$6.9 million gift to KU will enable researchers to gain better understanding of early human life

photo by: Associated Press

In this file photo from July 17, 2003, University of Kansas professor Rolfe Mandel leads a group on a tour of an archaeological dig near Paxico, Kan. (AP Photo/Orlin Wagner)

A $6.9 million gift from a late geologist and his wife will help University of Kansas researchers develop a fuller understanding about early human life in the Americas.

Joseph L. and Maude Ruth Cramer had established the Odyssey Archaeological Research Fund at KU in 2002 with a $1 million gift. The additional $6.9 million was recently received following their deaths. The gift will further benefit research by the Kansas Geological Survey and the KU archaeology program in the department of anthropology, according to a news release from KU Endowment.
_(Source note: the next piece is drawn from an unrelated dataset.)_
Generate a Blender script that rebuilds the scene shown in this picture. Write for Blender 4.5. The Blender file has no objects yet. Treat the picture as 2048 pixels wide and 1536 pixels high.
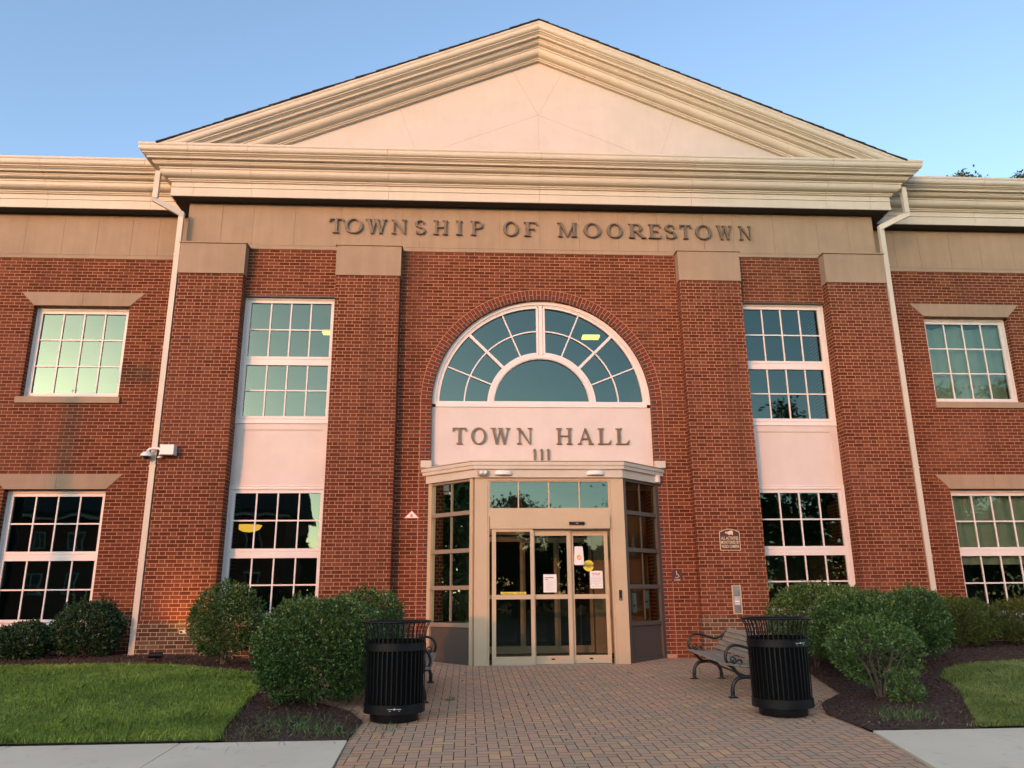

“It’s an enormous gift and more than twice what we were expecting,” said University Distinguished Professor Rolfe Mandel, who is executive director of the Odyssey Program and director of the Kansas Geological Survey.

Mandel and Dale Seuferling, president of KU Endowment, met with Joseph Cramer more than 10 years ago and discussed the possibility of offering graduate student fellowships and postdoctoral scholarships in the program.

Cramer grew up in Wichita and graduated from the University of New Mexico. His career was spent as a petroleum geologist, but he had a lifetime interest in archaeology and a passion for searching for the earliest people in the Americas.

His passion will now become a legacy, Mandel said. The money has been invested and the program will be able to use the interest.

The gift will be used to support students, Mandel said. The research program will be getting a postdoctoral fellow on board and will hopefully establish one graduate student fellowship — a Ph.D. candidate who will get a full ride.

“This summer we are looking at a site in the northwest territories of Canada near the Alaska border,” Mandel said. “The only way to reach it is by helicopter. That’s expensive. It’s the type of site Joe Cramer would have loved to explore.”

Mandel said receiving this gift is like receiving a National Science Foundation grant every year. He said Cramer’s goal in providing the endowment was to free up researchers so they wouldn’t have to spend so much time writing grants and could be in the field researching.

Geoarchaeological research is the application of geoscientific methods used to resolve an archeological question, Mandel said.

“It uses geology to search for the earliest of humans in the Americas,” Mandel said.

The project’s research focus is on the midcontinent of North America from Canada to the Gulf Coast. Along with exploring in northwest Canada, students in the program will also head to western Kansas and the Big Bend region of Texas this summer, Mandel said.

The Cramers’ grandson, Chris Cramer, of Littleton, Colo., said in the news release that his grandparents would be pleased with what the program has already accomplished and how much potential it has.

“I think they would be very proud of the University of Kansas and what Rolfe Mandel is doing,” he said.